- Task instructions
Return the listing below unchanged, minus its pictures.

- Source material
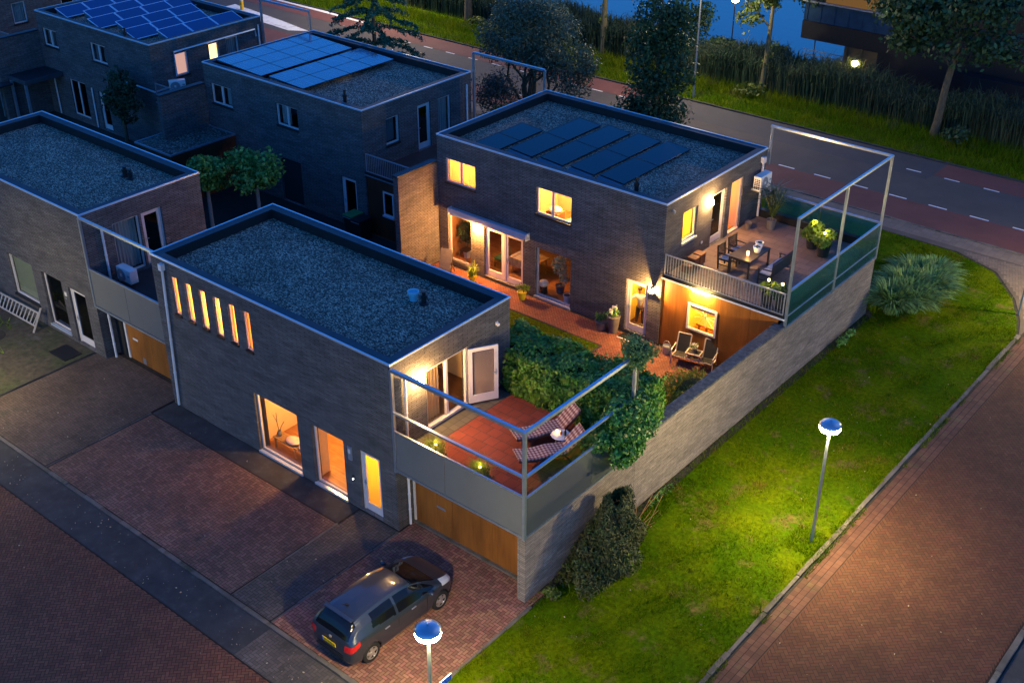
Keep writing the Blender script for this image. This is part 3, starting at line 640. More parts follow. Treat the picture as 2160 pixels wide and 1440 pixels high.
# garage and terrace of house A
b = MB(); wall(b, ('x+', 5.), 0., 5.35, 0, 2.32, t=.28); b.build('garage_wall', 'brickl', A)
for x0, x1, m in ((.1, .98, 'wood'), (.99, 1.62, 'wood'), (1.63, 3.2, 'wood'), (3.21, 4.715, 'wood')):
    p = slab(A, 'garage_panel', x0, x1, .7, .76, .07, 2.4, m)
b = MB(); b.box(1.0, 1.36, .675, .69, 1.02, 1.1); b.build('letter_slot', 'zinc', A)
slab(A, 'garage_threshold', .02, 4.715, .6, .8, 0, .065, 'kerb'); slab(A, 'garage_jamb', .03, .095, .66, .76, .07, 2.4, 'white')
pipe(A, [(.12, .4, 2.4), (.12, .4, .1)], hopper=False, r=.04)
slab(A, 'terrace_slab', .004, 4.95, .04, 5.3, 2.4, 2.93, 'bitumen'); slab(A, 'terrace_upstand', .005, 4.96, -.012, .035, 2.46, 2.98, 'panel')
slab(A, 'fascia', .0, 4.99, -.06, -.015, 2.34, 2.42, 'steel')
tiles('terrace_tiles', .62, 4.9, .1, 4.7, .4, .4, 2.945, 'redtile', parent=A, stagger=.5, gap=.016)
tiles('terrace_tiles', .06, .6, .1, 4.7, .27, .27, 2.943, 'greytile', parent=A)
b = MB()
for x, y in ((.06, -.02), (4.97, -.02), (4.98, 5.07)): b.bar((x, y, 2.3), (x, y, 5.86), .09)
b.bar((.06, -.02, 5.86), (5.0, -.02, 5.86), .1); b.bar((4.97, .03, 5.86), (4.97, 5.1, 5.86), .1); b.build('terrace_frame', 'steel', A)
b = MB(); b.bar((.1, -.02, 4.43), (4.93, -.02, 4.43), .085, .06); b.bar((4.98, .03, 4.43), (4.98, 4.9, 4.43), .085, .06); b.build('handrail', 'steel', A)
b = MB(); b.bar((.1, -.03, 3.78), (4.93, -.03, 3.78), .05); b.bar((4.99, .03, 3.73), (4.99, 4.9, 3.73), .05); b.bar((4.99, .03, 2.36), (4.99, 4.5, 2.36), .05)
for i in range(10): b.box(.3+i*.48, .34+i*.48, -.075, -.05, 3.76, 3.83); b.box(5.01, 5.035, .4+i*.45, .44+i*.45, 3.71, 3.79)
b.build('panel_rail', 'steel', A)
for x0, x1 in ((.12, 2.05), (2.07, 4.92)):
    slab(A, 'grey_panel', x0, x1, -.05, -.035, 2.43, 3.75, 'panel'); slab(A, 'glass_panel', x0, x1, -.026, -.014, 3.82, 4.39, 'clearp')
for y0, y1 in ((.04, 3.05), (3.07, 4.6)):
    slab(A, 'grey_glass_panel', 4.985, 4.997, y0, y1, 2.4, 3.7, 'sidep'); slab(A, 'glass_panel', 4.975, 4.987, y0, y1, 3.77, 4.39, 'clearp')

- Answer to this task
Keep writing the Blender script for this image. This is part 3, starting at line 640. More parts follow. Treat the picture as 2160 pixels wide and 1440 pixels high.
# garage and terrace of house A
b = MB(); wall(b, ('x+', 5.), 0., 5.35, 0, 2.32, t=.28); b.build('garage_wall', 'brickl', A)
for x0, x1, m in ((.1, .98, 'wood'), (.99, 1.62, 'wood'), (1.63, 3.2, 'wood'), (3.21, 4.715, 'wood')):
    p = slab(A, 'garage_panel', x0, x1, .7, .76, .07, 2.4, m)
b = MB(); b.box(1.0, 1.36, .675, .69, 1.02, 1.1); b.build('letter_slot', 'zinc', A)
slab(A, 'garage_threshold', .02, 4.715, .6, .8, 0, .065, 'kerb'); slab(A, 'garage_jamb', .03, .095, .66, .76, .07, 2.4, 'white')
pipe(A, [(.12, .4, 2.4), (.12, .4, .1)], hopper=False, r=.04)
slab(A, 'terrace_slab', .004, 4.95, .04, 5.3, 2.4, 2.93, 'bitumen'); slab(A, 'terrace_upstand', .005, 4.96, -.012, .035, 2.46, 2.98, 'panel')
slab(A, 'fascia', .0, 4.99, -.06, -.015, 2.34, 2.42, 'steel')
tiles('terrace_tiles', .62, 4.9, .1, 4.7, .4, .4, 2.945, 'redtile', parent=A, stagger=.5, gap=.016)
tiles('terrace_tiles', .06, .6, .1, 4.7, .27, .27, 2.943, 'greytile', parent=A)
b = MB()
for x, y in ((.06, -.02), (4.97, -.02), (4.98, 5.07)): b.bar((x, y, 2.3), (x, y, 5.86), .09)
b.bar((.06, -.02, 5.86), (5.0, -.02, 5.86), .1); b.bar((4.97, .03, 5.86), (4.97, 5.1, 5.86), .1); b.build('terrace_frame', 'steel', A)
b = MB(); b.bar((.1, -.02, 4.43), (4.93, -.02, 4.43), .085, .06); b.bar((4.98, .03, 4.43), (4.98, 4.9, 4.43), .085, .06); b.build('handrail', 'steel', A)
b = MB(); b.bar((.1, -.03, 3.78), (4.93, -.03, 3.78), .05); b.bar((4.99, .03, 3.73), (4.99, 4.9, 3.73), .05); b.bar((4.99, .03, 2.36), (4.99, 4.5, 2.36), .05)
for i in range(10): b.box(.3+i*.48, .34+i*.48, -.075, -.05, 3.76, 3.83); b.box(5.01, 5.035, .4+i*.45, .44+i*.45, 3.71, 3.79)
b.build('panel_rail', 'steel', A)
for x0, x1 in ((.12, 2.05), (2.07, 4.92)):
    slab(A, 'grey_panel', x0, x1, -.05, -.035, 2.43, 3.75, 'panel'); slab(A, 'glass_panel', x0, x1, -.026, -.014, 3.82, 4.39, 'clearp')
for y0, y1 in ((.04, 3.05), (3.07, 4.6)):
    slab(A, 'grey_glass_panel', 4.985, 4.997, y0, y1, 2.4, 3.7, 'sidep'); slab(A, 'glass_panel', 4.975, 4.987, y0, y1, 3.77, 4.39, 'clearp')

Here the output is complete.